Achan had to fight for his education. There is a story in the family that he went on hunger-strike for a week to persuade his impecunious parent to fund his law degree. Apparently, Achachan (paternal grandfather) had to sell his ancestral home to finance my father’s ambitions. Apocryphal or not, I could imagine his relentless pursuit of his goal; he was a stubborn man.

After he graduated, he did a law degree in Madras (now Chennai in Tamil Nadu). There was also professional training in Thiruvananthapuram, in Kerala, for a year, before he could practise law in his hometown. He was then twenty-six years old. Malayalam was his mother-tongue, as is mine, but in Madras and Madanappalle he learned a smattering of Tamil and Telungu and became fluent in the English language, representing his college at many debates and winning silver medals and other accolades.

When I was about sixteen years old I came across a horde of medals in a tin box in his chest of drawers; Achan said I could pick one and put it on a chain if I wished. I got the local goldsmith to attach it to my necklace and displayed this heart-shaped medal proudly on my person.

‘Why do you spoil your nice gold chain with this cheap pendant?’ my friends asked. I described with pride how I came by that silver locket; I still have it in my jewel box.

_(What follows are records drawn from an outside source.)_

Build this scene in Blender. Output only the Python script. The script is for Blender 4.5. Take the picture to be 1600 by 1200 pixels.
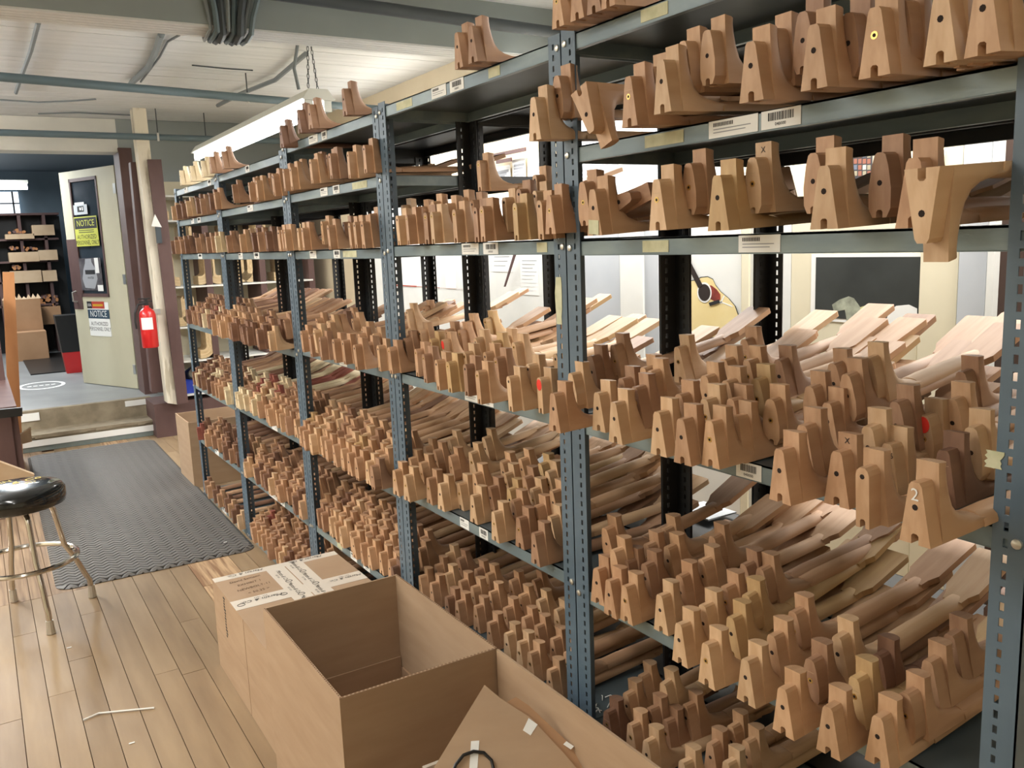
import bpy, math, random
from mathutils import Vector, Matrix
for _o in list(bpy.data.objects): bpy.data.objects.remove(_o)
C = bpy.context.scene.collection
PI = math.pi
rnd = random.Random(7)

# ------------------------------------------------------------------ camera
CAMX, CAMZ, FPX = -1.052, 1.46, 1349.34
YAW, PITCH, ROLL = math.radians(31.525), math.radians(9.4356), math.radians(-2.2314)
_cy, _sy, _cp, _sp = math.cos(YAW), math.sin(YAW), math.cos(PITCH), math.sin(PITCH)
FW = Vector((_sy*_cp, _cy*_cp, -_sp)); _r0 = Vector((_cy, -_sy, 0)); _u0 = _r0.cross(FW)
RT = _r0*math.cos(ROLL) + _u0*math.sin(ROLL); UP = _u0*math.cos(ROLL) - _r0*math.sin(ROLL)
CAM = Vector((CAMX, 0, CAMZ))
cd = bpy.data.cameras.new('camera'); cam = bpy.data.objects.new('camera', cd); C.objects.link(cam)
cd.sensor_width = 36; cd.lens = FPX/1600*36; cd.clip_start = .02; cd.clip_end = 60
cam.matrix_world = Matrix(((RT.x, UP.x, -FW.x, CAM.x), (RT.y, UP.y, -FW.y, CAM.y), (RT.z, UP.z, -FW.z, CAM.z), (0, 0, 0, 1)))
bpy.context.scene.camera = cam

def ray(px, py): return FW + RT*((px-800)/FPX) - UP*((py-600)/FPX)
def onX(px, py, X): d = ray(px, py); return CAM + d*((X-CAMX)/d.x)
def onY(px, py, Y): d = ray(px, py); return CAM + d*(Y/d.y)
def onZ(px, py, Z): d = ray(px, py); return CAM + d*((Z-CAMZ)/d.z)

# ------------------------------------------------------------------ world, lamps, exposure
w = bpy.data.worlds.new('world'); bpy.context.scene.world = w; w.use_nodes = True
w.node_tree.nodes['Background'].inputs[0].default_value = (.80, .88, 1, 1)
w.node_tree.nodes['Background'].inputs[1].default_value = .35
vs = bpy.context.scene.view_settings
vs.view_transform = 'Standard'; vs.look = 'None'; vs.gamma = 1; vs.use_curve_mapping = False
vs.exposure = 0.16
def lamp(name, loc, sx, sy, power, col=(1, .97, .92), rot=(0, 0, 0)):
    l = bpy.data.lights.new(name, 'AREA'); l.shape = 'RECTANGLE'; l.size = sx; l.size_y = sy; l.energy = power; l.color = col
    o = bpy.data.objects.new(name, l); C.objects.link(o); o.location = loc; o.rotation_euler = rot
    return o
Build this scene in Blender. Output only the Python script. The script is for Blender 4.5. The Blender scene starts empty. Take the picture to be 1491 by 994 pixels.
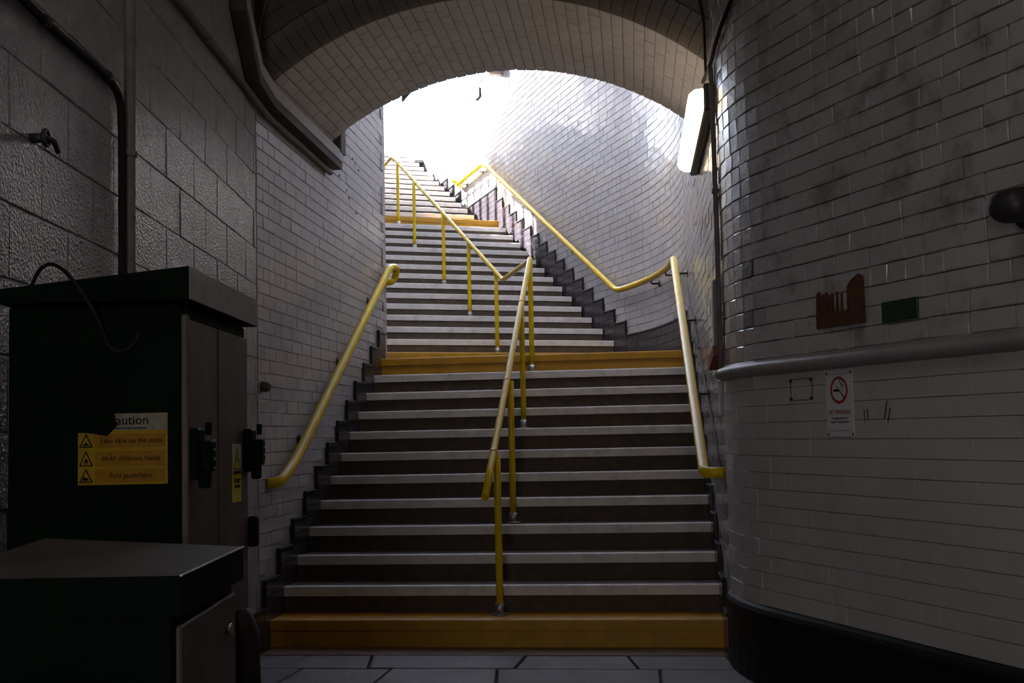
import bpy, math, random
from mathutils import Matrix, Vector
random.seed(7)
R_ = math.radians
scene = bpy.context.scene
col = scene.collection

# ------------------------------------------------------------------ camera
CF, CYAW, CPITCH, CROLL, CSH = 1580.0, 0.110994, 0.058338, -0.021099, 40.2
CAMPOS = Vector((0, 0, 1.2895))
_cy, _sy = math.cos(CYAW), math.sin(CYAW)
C_W = Vector((-_sy*math.cos(CPITCH), _cy*math.cos(CPITCH), math.sin(CPITCH)))
_r = Vector((_cy, _sy, 0)); _u = _r.cross(C_W)
C_R = math.cos(CROLL)*_r + math.sin(CROLL)*_u
C_U = -math.sin(CROLL)*_r + math.cos(CROLL)*_u
cam = bpy.data.cameras.new('camera'); camo = bpy.data.objects.new('camera', cam); col.objects.link(camo)
camo.matrix_world = Matrix(((C_R.x, C_U.x, -C_W.x, CAMPOS.x), (C_R.y, C_U.y, -C_W.y, CAMPOS.y),
                            (C_R.z, C_U.z, -C_W.z, CAMPOS.z), (0, 0, 0, 1)))
cam.sensor_fit = 'HORIZONTAL'; cam.sensor_width = 36; cam.lens = CF*36/1491
cam.shift_y = CSH/1491; cam.clip_start = .05; cam.clip_end = 300
scene.camera = camo

# ------------------------------------------------------------------ light and exposure
SKY = 0.60
SUN = 120.0
HALL_FILL = 9.0
BACK_FILL = 49.0
w = bpy.data.worlds.new('sky'); scene.world = w; w.use_nodes = True
bg = w.node_tree.nodes['Background']; bg.inputs[1].default_value = SKY
sk = w.node_tree.nodes.new('ShaderNodeTexSky'); sk.sky_type = 'NISHITA'; sk.sun_disc = False; sk.sun_elevation = R_(37.8)
sk.sun_rotation = R_(-58.6); sk.dust_density = 2.0; w.node_tree.links.new(sk.outputs[0], bg.inputs[0])
T2 = R_(25)
U2 = Vector((-math.sin(T2), math.cos(T2), 0)); R2 = Vector((math.cos(T2), math.sin(T2), 0))
sund = (R2*1.0 + U2*-1.5 + Vector((0, 0, -1.4))).normalized()
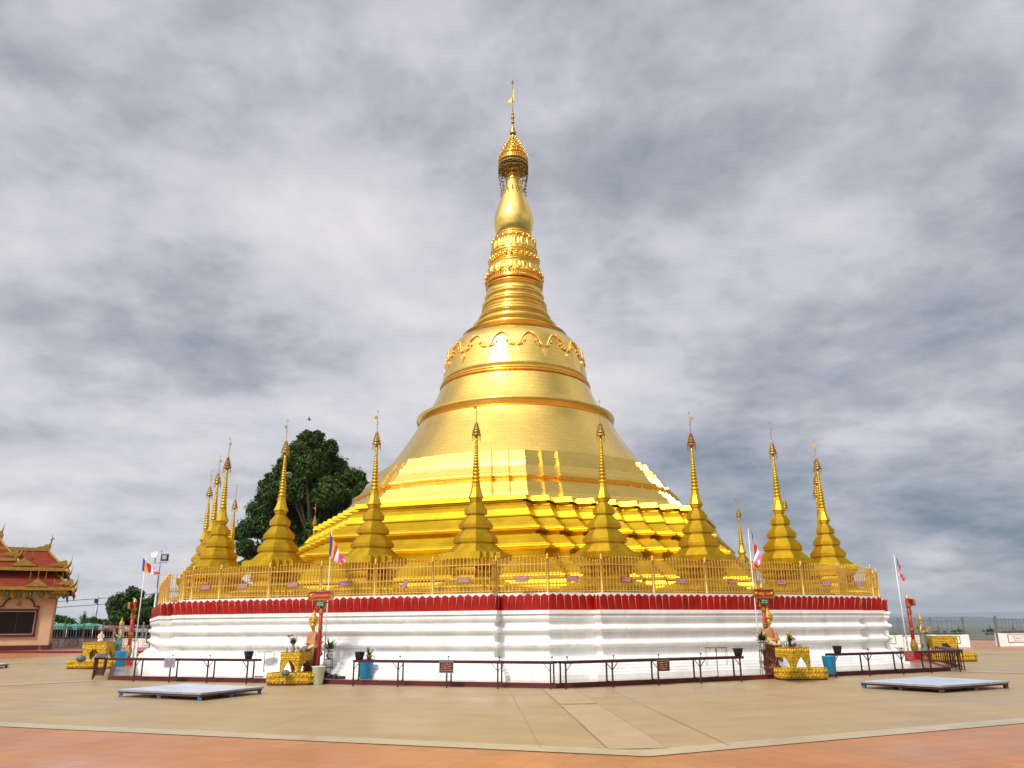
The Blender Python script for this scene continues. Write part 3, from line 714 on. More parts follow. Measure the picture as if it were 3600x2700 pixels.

The languages my father acquired in Madras and Madanapalle would stand him in good stead when he was in prison in Vellore, and later Tanjore, in the war years. The freedom fighters immured in those prisons were from all over India and he had to become polyglot in a hurry. It was British policy to send the men as far away from their homes as possible, preferably to another state – this would prevent them from fraternising with the warders and other prisoners. None of this worked of course. When the Andaman Islands were occupied by the Japanese, the prisoners were informed by the warders; the warders sneaked newspapers into the wards when something momentous happened, so the inmates knew all about the course of the freedom struggle, as well as the armed struggle going on in the Far East and in Europe at that time.